▸ REQUIREMENTS
Restate, exactly and without pictures, the lines from the start of the listing below through the line holding "def on_level(x, y, z): return".

──────── COLLECTED MATERIAL

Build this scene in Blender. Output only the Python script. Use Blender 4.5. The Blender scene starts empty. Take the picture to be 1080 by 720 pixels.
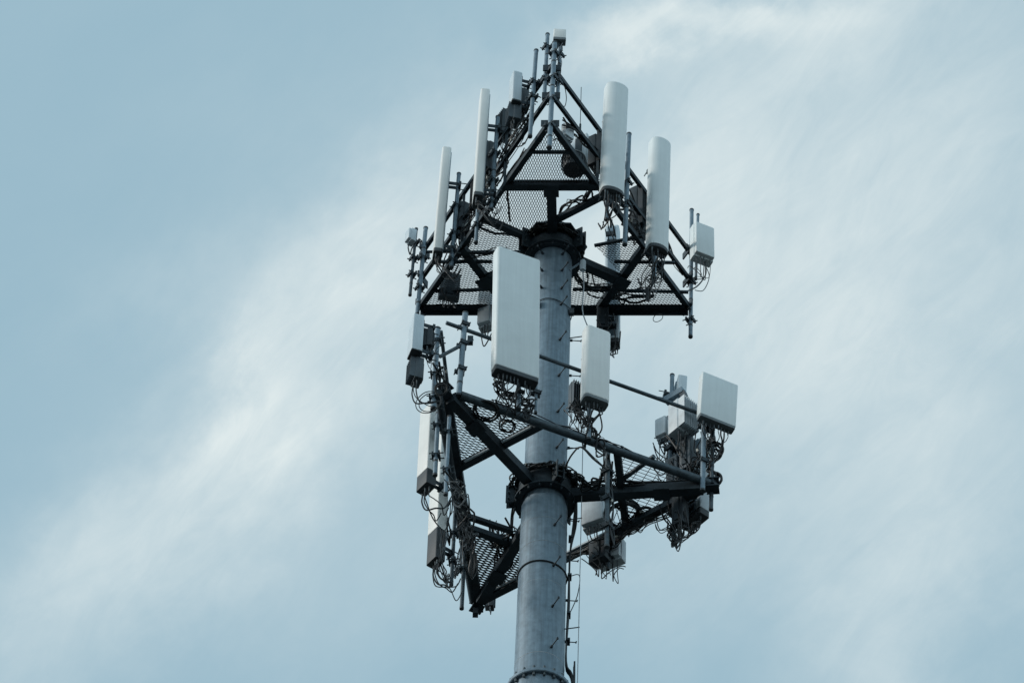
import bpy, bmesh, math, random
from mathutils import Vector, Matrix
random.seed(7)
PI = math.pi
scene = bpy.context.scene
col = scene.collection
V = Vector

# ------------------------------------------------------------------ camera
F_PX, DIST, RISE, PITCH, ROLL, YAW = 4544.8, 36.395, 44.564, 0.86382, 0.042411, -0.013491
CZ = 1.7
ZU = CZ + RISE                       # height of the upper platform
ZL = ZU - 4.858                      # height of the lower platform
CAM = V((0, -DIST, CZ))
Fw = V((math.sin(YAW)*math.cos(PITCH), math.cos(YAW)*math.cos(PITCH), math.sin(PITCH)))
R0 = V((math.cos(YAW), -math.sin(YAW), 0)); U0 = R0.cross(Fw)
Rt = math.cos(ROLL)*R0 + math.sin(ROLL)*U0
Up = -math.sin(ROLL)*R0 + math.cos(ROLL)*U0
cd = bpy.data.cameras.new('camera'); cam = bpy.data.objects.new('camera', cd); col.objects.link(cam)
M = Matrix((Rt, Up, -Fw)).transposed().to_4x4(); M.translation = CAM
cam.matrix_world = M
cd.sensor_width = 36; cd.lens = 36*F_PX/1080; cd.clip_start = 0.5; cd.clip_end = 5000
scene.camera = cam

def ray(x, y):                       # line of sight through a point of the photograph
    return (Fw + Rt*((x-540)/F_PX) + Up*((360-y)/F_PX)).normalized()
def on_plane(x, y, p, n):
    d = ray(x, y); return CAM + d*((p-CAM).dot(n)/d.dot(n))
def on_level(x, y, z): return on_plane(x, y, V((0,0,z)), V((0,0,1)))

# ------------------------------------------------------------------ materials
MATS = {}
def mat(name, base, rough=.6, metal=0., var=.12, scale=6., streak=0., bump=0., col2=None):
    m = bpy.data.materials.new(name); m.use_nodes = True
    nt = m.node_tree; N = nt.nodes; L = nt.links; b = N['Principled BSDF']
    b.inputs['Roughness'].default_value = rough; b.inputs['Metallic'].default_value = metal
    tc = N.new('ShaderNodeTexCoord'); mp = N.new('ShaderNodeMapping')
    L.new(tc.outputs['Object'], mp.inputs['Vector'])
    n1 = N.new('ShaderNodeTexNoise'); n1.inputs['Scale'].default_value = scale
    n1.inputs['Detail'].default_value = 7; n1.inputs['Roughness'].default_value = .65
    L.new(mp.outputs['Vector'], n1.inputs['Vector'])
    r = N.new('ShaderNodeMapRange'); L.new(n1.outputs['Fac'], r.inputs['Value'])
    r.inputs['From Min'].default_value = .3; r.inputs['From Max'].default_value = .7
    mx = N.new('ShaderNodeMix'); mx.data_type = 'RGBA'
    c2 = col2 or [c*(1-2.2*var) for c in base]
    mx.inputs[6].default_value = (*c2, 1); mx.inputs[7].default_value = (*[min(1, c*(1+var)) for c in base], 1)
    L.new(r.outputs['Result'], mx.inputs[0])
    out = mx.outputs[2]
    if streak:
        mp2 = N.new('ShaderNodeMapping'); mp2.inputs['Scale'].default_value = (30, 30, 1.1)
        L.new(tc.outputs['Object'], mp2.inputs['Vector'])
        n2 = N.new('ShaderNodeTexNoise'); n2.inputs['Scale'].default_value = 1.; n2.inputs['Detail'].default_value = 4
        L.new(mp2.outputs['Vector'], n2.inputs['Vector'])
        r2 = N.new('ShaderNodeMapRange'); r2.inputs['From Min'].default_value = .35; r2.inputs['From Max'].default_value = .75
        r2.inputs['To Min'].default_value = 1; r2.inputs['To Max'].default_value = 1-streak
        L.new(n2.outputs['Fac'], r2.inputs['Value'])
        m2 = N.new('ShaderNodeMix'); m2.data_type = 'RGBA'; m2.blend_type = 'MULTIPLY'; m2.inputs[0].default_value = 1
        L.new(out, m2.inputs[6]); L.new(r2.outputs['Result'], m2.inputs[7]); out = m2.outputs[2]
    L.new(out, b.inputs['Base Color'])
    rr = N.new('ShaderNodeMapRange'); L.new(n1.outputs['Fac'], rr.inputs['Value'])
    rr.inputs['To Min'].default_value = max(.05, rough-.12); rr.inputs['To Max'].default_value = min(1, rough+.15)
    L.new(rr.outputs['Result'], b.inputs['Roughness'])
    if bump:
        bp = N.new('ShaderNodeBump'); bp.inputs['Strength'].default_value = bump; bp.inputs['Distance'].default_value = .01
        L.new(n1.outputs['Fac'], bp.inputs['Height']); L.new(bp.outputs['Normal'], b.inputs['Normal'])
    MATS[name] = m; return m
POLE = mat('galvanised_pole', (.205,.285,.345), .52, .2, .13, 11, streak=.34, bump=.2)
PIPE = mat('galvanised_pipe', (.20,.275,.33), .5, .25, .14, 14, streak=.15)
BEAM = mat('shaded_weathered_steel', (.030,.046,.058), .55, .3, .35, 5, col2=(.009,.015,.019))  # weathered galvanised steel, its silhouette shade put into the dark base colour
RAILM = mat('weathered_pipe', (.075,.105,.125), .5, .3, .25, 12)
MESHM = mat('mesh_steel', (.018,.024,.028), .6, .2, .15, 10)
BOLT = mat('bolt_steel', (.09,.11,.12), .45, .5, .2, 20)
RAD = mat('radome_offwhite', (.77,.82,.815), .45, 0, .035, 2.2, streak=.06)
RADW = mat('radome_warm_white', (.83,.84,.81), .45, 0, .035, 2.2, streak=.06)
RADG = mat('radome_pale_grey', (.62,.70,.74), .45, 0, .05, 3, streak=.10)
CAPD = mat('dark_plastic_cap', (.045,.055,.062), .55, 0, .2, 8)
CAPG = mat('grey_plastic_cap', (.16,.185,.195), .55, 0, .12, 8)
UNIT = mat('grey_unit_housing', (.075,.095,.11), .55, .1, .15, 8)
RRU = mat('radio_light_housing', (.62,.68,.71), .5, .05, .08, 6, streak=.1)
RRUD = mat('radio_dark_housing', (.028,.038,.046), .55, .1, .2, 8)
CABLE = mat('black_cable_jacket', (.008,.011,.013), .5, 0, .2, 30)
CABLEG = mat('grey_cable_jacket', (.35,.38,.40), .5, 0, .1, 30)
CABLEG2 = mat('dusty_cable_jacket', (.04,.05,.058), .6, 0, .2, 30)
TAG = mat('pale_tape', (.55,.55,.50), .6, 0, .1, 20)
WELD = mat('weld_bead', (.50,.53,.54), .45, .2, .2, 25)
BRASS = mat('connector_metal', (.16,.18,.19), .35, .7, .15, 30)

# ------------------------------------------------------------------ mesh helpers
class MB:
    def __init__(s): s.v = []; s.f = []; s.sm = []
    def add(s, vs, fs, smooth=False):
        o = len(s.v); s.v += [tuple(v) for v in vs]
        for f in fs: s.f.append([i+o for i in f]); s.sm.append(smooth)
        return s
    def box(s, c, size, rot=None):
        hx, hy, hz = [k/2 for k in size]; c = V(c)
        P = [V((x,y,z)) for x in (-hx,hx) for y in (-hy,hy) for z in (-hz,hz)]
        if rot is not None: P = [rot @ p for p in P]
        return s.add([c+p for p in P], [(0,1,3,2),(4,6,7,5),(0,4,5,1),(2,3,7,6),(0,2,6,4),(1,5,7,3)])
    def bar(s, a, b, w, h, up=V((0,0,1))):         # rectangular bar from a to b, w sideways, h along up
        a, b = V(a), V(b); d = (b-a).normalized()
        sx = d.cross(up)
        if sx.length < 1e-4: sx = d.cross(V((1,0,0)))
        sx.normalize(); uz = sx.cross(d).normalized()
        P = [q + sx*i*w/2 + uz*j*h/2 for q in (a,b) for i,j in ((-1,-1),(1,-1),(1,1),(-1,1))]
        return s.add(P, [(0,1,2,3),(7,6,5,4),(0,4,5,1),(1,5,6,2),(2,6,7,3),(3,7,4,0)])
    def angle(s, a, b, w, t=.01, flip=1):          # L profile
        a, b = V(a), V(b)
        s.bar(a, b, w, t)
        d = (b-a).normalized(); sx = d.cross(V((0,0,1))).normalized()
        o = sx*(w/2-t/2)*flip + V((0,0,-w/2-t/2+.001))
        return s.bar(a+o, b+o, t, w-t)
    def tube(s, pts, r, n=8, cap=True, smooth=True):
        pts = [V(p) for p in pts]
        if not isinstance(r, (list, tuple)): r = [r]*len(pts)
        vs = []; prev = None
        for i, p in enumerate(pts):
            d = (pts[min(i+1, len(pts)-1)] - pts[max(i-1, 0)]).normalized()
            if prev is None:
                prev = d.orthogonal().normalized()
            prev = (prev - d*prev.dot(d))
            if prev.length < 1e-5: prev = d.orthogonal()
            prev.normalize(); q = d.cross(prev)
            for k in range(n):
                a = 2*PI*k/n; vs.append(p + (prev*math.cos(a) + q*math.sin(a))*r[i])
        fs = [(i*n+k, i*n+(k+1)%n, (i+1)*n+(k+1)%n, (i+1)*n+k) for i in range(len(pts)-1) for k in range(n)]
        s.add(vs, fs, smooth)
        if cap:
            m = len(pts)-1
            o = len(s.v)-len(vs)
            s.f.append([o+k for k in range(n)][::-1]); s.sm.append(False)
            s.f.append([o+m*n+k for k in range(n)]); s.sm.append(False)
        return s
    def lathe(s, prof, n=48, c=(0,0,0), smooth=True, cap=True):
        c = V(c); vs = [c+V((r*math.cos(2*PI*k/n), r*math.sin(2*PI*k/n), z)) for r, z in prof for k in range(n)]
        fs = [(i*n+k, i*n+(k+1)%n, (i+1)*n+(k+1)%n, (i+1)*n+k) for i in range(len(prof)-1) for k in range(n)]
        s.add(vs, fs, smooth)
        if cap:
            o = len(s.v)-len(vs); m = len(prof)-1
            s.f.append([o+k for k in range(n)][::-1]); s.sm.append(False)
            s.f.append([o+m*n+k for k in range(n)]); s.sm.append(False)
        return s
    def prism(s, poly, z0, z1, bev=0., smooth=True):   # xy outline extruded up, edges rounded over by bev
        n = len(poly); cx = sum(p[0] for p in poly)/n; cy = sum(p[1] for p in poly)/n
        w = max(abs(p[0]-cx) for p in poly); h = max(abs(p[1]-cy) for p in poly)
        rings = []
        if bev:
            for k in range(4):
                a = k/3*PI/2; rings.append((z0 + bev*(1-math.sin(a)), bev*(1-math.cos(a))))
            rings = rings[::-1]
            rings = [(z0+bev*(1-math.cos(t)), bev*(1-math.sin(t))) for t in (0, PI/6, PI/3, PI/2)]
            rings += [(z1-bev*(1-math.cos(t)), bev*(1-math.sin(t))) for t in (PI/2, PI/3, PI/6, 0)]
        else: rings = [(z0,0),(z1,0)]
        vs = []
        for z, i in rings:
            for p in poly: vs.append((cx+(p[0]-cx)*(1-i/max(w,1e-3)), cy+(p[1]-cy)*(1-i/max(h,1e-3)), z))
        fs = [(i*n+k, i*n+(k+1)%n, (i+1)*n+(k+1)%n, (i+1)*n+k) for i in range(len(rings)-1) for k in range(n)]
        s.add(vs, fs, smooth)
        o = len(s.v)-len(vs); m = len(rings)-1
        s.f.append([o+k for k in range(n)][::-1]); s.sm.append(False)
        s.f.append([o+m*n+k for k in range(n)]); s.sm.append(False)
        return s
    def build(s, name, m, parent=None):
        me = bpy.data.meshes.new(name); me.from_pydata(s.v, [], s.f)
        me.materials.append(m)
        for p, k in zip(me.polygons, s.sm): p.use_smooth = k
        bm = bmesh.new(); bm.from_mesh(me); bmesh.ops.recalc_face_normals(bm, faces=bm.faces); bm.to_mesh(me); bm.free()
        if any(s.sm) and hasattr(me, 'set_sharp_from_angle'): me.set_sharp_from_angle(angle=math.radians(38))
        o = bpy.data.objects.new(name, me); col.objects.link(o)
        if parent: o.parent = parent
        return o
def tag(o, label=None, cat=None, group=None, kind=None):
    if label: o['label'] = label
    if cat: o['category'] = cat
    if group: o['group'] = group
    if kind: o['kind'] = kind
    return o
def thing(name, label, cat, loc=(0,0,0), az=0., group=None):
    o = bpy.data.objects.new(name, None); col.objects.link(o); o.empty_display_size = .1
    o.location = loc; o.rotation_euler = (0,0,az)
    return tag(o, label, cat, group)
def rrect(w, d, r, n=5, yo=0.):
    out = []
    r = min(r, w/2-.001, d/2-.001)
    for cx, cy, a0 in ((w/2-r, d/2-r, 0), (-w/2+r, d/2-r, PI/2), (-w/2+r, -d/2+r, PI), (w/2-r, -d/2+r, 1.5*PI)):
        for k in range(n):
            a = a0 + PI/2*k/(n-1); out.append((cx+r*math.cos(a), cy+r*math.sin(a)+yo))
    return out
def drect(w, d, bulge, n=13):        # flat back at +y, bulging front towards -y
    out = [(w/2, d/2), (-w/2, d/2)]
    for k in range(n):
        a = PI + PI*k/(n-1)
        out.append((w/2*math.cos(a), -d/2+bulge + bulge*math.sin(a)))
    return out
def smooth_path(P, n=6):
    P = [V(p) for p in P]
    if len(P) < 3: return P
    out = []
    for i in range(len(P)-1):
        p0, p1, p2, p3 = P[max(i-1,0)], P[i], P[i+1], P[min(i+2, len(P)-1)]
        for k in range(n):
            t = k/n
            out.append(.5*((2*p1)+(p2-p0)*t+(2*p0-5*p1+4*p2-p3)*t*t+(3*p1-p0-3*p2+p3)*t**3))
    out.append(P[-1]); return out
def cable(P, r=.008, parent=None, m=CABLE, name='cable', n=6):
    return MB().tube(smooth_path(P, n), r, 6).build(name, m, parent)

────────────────

▸ THE SOLUTION
Build this scene in Blender. Output only the Python script. Use Blender 4.5. The Blender scene starts empty. Take the picture to be 1080 by 720 pixels.
import bpy, bmesh, math, random
from mathutils import Vector, Matrix
random.seed(7)
PI = math.pi
scene = bpy.context.scene
col = scene.collection
V = Vector

# ------------------------------------------------------------------ camera
F_PX, DIST, RISE, PITCH, ROLL, YAW = 4544.8, 36.395, 44.564, 0.86382, 0.042411, -0.013491
CZ = 1.7
ZU = CZ + RISE                       # height of the upper platform
ZL = ZU - 4.858                      # height of the lower platform
CAM = V((0, -DIST, CZ))
Fw = V((math.sin(YAW)*math.cos(PITCH), math.cos(YAW)*math.cos(PITCH), math.sin(PITCH)))
R0 = V((math.cos(YAW), -math.sin(YAW), 0)); U0 = R0.cross(Fw)
Rt = math.cos(ROLL)*R0 + math.sin(ROLL)*U0
Up = -math.sin(ROLL)*R0 + math.cos(ROLL)*U0
cd = bpy.data.cameras.new('camera'); cam = bpy.data.objects.new('camera', cd); col.objects.link(cam)
M = Matrix((Rt, Up, -Fw)).transposed().to_4x4(); M.translation = CAM
cam.matrix_world = M
cd.sensor_width = 36; cd.lens = 36*F_PX/1080; cd.clip_start = 0.5; cd.clip_end = 5000
scene.camera = cam

def ray(x, y):                       # line of sight through a point of the photograph
    return (Fw + Rt*((x-540)/F_PX) + Up*((360-y)/F_PX)).normalized()
def on_plane(x, y, p, n):
    d = ray(x, y); return CAM + d*((p-CAM).dot(n)/d.dot(n))
def on_level(x, y, z): return on_plane(x, y, V((0,0,z)), V((0,0,1)))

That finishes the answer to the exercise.